## Records for the exercise
+ + + + + + +
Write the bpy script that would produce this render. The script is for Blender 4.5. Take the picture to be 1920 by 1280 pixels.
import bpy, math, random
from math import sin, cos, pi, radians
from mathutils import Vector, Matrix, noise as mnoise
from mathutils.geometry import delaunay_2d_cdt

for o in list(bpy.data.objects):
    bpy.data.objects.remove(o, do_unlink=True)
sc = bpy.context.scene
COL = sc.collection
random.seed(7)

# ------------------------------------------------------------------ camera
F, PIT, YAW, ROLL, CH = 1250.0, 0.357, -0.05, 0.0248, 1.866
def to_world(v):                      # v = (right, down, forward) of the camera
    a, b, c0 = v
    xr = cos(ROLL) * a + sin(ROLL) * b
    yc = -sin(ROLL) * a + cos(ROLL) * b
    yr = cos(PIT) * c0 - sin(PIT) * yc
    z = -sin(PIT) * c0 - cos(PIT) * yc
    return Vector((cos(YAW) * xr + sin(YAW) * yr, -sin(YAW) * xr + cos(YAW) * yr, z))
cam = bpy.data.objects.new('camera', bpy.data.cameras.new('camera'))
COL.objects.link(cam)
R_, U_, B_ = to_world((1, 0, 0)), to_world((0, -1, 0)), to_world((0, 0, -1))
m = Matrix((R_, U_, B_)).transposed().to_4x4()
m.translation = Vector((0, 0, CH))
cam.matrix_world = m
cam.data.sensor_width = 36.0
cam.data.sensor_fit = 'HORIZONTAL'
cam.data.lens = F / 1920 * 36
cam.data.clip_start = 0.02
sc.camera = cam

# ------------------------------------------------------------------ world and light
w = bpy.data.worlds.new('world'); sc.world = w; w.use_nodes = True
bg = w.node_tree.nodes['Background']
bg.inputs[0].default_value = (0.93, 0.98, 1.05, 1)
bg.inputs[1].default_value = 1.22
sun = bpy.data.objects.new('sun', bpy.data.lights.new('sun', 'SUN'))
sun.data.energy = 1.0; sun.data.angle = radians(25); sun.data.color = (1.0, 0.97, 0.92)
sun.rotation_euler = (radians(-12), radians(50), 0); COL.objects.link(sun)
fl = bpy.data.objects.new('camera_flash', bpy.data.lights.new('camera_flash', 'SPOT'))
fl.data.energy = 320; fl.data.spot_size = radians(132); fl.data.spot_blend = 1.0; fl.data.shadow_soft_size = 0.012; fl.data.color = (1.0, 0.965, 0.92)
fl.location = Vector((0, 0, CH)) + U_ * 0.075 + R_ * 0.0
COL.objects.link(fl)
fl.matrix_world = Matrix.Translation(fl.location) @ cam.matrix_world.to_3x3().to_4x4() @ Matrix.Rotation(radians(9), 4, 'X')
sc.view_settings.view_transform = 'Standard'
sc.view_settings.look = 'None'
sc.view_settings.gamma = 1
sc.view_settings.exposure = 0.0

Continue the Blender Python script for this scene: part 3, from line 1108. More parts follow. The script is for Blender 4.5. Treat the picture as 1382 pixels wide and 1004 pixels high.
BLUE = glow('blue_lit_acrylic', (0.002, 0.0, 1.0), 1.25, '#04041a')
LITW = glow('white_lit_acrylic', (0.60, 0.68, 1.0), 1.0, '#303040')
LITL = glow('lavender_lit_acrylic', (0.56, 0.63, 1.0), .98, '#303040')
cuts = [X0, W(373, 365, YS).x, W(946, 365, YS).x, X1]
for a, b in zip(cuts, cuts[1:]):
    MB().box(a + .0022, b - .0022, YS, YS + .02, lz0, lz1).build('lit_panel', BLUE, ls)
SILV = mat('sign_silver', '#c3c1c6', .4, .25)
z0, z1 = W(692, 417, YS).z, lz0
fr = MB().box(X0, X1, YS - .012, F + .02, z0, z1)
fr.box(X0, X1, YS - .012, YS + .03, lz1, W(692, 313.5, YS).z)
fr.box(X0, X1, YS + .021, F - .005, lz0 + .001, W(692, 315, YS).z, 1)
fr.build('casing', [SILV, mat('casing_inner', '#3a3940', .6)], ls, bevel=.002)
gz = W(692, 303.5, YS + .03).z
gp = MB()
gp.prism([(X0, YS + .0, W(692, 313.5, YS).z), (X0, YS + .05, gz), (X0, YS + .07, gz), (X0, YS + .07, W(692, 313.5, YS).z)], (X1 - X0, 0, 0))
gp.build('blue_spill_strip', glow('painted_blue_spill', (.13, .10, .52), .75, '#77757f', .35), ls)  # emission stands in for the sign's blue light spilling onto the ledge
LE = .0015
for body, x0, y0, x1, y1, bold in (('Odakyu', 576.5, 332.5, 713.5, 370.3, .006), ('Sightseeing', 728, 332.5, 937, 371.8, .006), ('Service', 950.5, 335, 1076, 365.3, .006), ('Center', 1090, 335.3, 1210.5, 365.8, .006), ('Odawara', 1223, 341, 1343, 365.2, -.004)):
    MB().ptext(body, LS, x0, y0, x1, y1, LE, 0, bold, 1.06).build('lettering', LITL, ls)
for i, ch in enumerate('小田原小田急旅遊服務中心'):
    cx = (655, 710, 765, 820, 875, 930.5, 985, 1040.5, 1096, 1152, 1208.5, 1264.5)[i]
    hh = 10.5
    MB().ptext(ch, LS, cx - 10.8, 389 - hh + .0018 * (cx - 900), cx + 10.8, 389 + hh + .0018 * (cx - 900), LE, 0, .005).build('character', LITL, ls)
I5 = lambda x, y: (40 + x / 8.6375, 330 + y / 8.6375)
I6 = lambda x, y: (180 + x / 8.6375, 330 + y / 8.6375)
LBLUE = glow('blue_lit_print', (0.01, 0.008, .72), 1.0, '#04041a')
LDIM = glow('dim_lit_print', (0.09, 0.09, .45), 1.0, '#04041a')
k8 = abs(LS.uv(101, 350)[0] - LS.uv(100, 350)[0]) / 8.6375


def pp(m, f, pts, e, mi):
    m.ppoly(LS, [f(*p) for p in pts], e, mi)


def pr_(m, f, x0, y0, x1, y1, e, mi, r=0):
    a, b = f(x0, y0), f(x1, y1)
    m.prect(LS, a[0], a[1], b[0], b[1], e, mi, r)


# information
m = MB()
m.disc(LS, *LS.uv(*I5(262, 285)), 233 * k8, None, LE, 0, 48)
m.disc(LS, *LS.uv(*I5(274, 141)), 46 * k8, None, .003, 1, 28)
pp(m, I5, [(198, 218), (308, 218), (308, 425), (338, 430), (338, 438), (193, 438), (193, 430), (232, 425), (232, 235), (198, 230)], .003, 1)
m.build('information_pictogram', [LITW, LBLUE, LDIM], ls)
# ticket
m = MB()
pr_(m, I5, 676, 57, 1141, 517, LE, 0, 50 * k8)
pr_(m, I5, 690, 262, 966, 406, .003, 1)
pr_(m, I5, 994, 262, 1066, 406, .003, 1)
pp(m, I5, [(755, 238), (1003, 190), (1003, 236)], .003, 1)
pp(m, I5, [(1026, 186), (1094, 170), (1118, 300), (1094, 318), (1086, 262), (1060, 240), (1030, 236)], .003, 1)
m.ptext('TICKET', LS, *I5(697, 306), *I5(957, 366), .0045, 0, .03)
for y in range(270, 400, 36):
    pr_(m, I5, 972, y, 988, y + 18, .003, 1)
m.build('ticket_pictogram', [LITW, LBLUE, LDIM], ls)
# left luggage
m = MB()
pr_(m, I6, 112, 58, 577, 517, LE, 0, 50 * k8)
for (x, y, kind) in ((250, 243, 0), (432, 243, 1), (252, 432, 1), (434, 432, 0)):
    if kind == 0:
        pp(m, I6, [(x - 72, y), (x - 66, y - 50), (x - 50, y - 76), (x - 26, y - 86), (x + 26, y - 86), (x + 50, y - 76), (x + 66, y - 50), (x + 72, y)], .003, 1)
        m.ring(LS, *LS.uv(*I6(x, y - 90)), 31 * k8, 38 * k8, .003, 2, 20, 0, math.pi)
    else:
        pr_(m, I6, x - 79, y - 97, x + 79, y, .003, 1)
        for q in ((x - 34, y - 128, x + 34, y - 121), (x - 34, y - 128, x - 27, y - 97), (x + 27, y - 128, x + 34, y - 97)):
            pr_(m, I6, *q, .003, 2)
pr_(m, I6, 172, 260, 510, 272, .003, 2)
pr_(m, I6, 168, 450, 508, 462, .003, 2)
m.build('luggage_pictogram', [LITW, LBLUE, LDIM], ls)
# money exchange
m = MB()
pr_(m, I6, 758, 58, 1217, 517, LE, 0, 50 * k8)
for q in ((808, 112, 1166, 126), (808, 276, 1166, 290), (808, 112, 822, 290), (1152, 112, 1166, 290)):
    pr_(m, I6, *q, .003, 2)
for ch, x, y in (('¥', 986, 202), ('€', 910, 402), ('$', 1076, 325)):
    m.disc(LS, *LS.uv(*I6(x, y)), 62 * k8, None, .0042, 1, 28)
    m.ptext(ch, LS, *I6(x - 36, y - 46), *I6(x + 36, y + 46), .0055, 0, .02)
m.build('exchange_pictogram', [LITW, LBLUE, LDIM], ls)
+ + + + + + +
Return exactly what appears above, from the first line of the entries to the line with "from mathutils.geometry import", inclusive.

Write the bpy script that would produce this render. The script is for Blender 4.5. Take the picture to be 1920 by 1280 pixels.
import bpy, math, random
from math import sin, cos, pi, radians
from mathutils import Vector, Matrix, noise as mnoise
from mathutils.geometry import delaunay_2d_cdt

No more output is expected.